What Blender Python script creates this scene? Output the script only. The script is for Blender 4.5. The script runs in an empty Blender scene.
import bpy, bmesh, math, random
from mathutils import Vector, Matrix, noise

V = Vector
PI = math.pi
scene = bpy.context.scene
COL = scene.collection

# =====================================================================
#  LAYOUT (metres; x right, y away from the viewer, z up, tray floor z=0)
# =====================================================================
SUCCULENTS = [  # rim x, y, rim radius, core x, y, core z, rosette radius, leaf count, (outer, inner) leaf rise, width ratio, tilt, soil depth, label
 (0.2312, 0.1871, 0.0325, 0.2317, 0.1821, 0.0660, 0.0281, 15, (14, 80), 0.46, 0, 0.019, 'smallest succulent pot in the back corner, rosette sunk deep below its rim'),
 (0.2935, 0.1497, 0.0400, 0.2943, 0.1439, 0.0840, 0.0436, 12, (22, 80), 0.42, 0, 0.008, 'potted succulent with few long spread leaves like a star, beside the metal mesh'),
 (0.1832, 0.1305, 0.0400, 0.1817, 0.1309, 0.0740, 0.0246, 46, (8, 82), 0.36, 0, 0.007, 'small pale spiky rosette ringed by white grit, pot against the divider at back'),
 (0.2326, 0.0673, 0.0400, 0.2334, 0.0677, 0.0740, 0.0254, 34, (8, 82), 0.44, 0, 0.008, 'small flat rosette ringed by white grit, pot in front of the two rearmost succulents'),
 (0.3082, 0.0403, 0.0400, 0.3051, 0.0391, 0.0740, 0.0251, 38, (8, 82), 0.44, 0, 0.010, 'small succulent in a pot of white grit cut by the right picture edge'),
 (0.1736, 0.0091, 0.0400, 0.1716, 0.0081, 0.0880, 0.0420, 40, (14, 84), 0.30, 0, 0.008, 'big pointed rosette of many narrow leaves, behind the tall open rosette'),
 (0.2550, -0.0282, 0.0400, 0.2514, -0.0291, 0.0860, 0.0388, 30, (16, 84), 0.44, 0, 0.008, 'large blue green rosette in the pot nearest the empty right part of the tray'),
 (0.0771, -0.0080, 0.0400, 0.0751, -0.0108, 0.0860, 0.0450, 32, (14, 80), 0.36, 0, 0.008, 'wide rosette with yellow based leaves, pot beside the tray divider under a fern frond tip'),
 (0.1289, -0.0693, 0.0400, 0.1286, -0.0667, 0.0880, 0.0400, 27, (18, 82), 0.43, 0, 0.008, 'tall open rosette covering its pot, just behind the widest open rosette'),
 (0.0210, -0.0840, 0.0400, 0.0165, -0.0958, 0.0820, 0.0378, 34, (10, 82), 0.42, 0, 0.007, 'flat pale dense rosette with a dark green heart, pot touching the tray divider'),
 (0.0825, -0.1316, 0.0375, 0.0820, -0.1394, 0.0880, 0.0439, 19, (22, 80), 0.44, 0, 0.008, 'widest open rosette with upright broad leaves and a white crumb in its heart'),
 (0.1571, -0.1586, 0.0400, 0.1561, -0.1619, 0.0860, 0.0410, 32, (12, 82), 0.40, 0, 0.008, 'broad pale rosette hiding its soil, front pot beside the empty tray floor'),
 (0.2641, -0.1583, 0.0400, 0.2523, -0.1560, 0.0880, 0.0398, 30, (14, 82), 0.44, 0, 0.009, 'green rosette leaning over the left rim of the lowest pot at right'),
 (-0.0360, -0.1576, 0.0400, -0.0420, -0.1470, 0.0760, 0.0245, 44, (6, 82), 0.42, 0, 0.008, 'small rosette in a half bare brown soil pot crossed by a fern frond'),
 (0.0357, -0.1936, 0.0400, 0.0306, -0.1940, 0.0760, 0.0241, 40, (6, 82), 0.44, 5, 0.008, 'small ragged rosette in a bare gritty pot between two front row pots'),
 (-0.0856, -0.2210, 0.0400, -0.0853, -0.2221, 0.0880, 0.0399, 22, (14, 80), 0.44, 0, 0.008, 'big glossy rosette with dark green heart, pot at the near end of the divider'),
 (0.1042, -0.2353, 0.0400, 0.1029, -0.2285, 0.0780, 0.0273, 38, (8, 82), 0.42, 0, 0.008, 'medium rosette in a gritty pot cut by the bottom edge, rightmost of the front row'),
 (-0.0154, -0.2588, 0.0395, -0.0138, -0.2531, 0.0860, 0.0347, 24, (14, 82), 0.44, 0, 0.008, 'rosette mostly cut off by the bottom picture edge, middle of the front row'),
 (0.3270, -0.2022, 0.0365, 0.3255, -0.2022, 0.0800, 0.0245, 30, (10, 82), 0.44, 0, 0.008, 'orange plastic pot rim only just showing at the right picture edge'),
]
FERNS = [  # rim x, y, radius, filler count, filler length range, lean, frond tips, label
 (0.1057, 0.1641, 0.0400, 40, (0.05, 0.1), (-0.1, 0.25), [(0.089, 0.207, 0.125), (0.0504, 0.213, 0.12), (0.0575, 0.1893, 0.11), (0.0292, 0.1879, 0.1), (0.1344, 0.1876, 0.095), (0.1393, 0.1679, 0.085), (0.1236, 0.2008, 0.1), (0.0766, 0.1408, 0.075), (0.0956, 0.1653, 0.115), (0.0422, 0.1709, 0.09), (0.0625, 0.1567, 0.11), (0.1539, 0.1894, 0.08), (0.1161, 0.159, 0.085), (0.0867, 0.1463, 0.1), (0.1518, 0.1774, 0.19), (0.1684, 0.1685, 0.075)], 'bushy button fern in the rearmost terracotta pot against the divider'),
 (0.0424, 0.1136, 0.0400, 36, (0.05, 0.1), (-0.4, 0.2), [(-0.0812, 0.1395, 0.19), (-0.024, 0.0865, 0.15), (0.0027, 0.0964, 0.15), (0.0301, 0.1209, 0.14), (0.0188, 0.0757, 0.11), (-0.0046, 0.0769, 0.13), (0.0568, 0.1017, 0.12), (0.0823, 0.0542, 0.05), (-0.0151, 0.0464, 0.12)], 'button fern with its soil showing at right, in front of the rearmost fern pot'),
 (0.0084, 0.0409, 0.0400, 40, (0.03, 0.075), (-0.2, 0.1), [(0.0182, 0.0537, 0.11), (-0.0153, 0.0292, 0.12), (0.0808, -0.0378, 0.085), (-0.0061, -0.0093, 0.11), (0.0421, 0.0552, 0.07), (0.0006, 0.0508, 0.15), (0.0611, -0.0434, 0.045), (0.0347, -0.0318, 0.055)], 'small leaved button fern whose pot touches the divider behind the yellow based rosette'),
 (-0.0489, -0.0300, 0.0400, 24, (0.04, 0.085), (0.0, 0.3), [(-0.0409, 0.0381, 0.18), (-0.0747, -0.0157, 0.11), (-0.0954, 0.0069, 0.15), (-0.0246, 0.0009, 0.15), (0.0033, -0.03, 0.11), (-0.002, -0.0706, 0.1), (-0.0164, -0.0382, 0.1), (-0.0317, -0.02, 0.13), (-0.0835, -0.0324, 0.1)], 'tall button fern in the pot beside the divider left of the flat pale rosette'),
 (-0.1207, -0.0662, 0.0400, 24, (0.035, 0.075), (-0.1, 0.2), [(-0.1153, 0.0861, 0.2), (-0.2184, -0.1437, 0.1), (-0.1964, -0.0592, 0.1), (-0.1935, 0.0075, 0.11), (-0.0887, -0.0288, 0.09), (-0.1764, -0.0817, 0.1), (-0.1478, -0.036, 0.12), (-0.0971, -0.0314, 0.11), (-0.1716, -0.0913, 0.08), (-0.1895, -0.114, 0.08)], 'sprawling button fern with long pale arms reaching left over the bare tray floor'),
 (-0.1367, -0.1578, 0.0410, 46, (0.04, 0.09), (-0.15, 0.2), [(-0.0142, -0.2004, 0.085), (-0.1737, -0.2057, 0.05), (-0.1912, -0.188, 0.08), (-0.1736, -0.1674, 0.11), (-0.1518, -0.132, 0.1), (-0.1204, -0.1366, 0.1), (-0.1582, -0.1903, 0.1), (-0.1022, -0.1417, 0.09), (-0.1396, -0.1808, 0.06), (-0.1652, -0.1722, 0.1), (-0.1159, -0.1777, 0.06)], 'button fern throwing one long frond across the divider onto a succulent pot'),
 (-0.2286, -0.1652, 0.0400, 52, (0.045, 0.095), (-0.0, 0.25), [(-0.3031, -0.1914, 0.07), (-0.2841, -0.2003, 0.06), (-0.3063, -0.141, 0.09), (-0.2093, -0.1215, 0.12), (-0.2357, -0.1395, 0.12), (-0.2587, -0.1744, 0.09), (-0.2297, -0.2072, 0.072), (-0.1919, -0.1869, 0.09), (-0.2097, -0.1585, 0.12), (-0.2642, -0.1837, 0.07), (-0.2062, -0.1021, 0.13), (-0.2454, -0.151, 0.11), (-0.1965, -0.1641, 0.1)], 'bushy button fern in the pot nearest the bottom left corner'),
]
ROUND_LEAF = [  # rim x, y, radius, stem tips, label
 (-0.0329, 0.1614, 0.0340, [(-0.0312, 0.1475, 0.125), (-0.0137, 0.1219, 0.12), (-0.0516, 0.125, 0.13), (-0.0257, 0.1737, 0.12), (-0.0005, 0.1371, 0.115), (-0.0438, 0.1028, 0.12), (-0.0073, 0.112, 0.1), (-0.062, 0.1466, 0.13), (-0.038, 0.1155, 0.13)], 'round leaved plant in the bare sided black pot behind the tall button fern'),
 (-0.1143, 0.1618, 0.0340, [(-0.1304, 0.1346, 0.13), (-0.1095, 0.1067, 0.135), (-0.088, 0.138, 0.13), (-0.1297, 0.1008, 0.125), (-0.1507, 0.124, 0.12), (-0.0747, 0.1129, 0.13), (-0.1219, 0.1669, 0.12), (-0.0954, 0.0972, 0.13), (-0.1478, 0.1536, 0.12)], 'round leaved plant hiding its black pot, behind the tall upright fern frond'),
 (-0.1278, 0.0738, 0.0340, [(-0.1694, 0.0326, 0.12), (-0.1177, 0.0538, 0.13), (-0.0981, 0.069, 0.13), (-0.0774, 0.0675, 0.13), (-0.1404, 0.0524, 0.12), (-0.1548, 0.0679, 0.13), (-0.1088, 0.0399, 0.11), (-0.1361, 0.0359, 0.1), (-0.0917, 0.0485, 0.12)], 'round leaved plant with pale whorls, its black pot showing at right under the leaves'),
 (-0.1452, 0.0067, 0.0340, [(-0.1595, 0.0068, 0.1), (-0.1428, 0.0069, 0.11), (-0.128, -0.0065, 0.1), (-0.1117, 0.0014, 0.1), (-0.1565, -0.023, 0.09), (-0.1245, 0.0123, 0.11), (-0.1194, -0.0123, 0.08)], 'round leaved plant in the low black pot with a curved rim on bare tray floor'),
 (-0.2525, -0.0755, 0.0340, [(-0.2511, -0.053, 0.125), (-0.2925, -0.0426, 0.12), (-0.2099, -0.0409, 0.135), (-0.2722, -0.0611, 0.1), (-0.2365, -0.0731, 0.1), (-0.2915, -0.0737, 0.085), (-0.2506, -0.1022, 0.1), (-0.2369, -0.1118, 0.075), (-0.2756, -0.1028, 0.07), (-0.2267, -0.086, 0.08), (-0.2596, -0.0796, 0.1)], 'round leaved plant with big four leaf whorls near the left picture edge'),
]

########

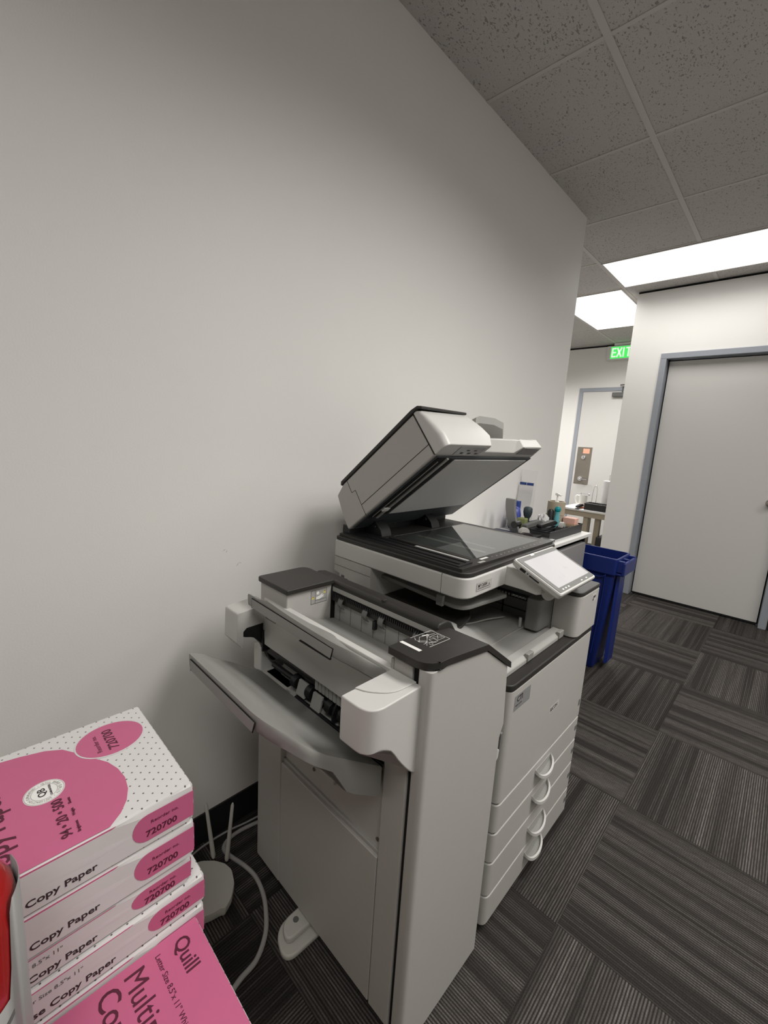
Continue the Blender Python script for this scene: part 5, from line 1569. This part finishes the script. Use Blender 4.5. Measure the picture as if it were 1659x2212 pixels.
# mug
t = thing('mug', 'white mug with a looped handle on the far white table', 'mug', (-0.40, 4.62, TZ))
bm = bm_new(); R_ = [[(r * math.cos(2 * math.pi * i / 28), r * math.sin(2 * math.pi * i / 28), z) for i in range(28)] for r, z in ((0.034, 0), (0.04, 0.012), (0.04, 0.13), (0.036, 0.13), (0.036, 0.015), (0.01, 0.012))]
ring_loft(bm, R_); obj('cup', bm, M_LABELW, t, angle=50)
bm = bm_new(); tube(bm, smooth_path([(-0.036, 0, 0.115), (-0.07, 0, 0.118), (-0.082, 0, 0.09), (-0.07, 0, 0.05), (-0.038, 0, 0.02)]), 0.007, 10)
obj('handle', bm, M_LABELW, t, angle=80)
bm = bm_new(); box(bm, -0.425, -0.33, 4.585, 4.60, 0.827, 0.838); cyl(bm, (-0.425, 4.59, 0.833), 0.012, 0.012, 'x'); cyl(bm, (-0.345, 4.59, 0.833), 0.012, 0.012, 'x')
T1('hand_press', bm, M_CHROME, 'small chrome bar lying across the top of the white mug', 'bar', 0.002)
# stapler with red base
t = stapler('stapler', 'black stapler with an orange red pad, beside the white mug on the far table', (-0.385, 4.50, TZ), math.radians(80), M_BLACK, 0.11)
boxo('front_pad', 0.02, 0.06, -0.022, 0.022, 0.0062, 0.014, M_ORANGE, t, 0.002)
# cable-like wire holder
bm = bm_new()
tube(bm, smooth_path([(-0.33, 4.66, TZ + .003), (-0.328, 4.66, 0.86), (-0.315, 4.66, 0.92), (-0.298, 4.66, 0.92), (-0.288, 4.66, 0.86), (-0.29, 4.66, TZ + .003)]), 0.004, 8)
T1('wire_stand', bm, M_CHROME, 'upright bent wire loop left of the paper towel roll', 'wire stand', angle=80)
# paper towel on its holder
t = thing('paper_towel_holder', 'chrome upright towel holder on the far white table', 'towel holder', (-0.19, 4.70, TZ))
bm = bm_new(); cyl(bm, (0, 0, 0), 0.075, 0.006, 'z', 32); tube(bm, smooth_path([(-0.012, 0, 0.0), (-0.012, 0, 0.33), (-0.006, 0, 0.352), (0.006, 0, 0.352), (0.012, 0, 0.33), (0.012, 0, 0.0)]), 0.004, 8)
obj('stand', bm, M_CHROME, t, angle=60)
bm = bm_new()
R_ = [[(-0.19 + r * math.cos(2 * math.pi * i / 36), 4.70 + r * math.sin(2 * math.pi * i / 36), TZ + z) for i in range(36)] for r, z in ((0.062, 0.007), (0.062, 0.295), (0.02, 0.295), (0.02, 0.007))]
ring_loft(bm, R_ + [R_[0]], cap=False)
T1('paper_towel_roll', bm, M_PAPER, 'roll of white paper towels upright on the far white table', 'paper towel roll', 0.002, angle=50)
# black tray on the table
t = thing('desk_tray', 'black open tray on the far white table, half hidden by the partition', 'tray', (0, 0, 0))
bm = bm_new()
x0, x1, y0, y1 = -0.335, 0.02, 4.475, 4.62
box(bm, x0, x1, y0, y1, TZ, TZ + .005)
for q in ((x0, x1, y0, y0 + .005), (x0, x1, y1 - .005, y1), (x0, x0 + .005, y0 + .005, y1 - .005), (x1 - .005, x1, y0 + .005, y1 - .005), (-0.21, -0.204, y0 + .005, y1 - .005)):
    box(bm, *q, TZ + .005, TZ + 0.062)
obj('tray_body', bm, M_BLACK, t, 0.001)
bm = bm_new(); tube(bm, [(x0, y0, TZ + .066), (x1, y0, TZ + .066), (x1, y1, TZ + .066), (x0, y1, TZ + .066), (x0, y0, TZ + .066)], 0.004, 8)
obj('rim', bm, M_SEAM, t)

########

What the task requires >> From the line containing "What Blender Python" down to the line containing "COL = scene.collection" in the material above, reproduce every line exactly, including the two end lines.

Solved problem >>
What Blender Python script creates this scene? Output the script only. The script is for Blender 4.5. The script runs in an empty Blender scene.
import bpy, bmesh, math, random
from mathutils import Vector, Matrix, noise

V = Vector
PI = math.pi
scene = bpy.context.scene
COL = scene.collection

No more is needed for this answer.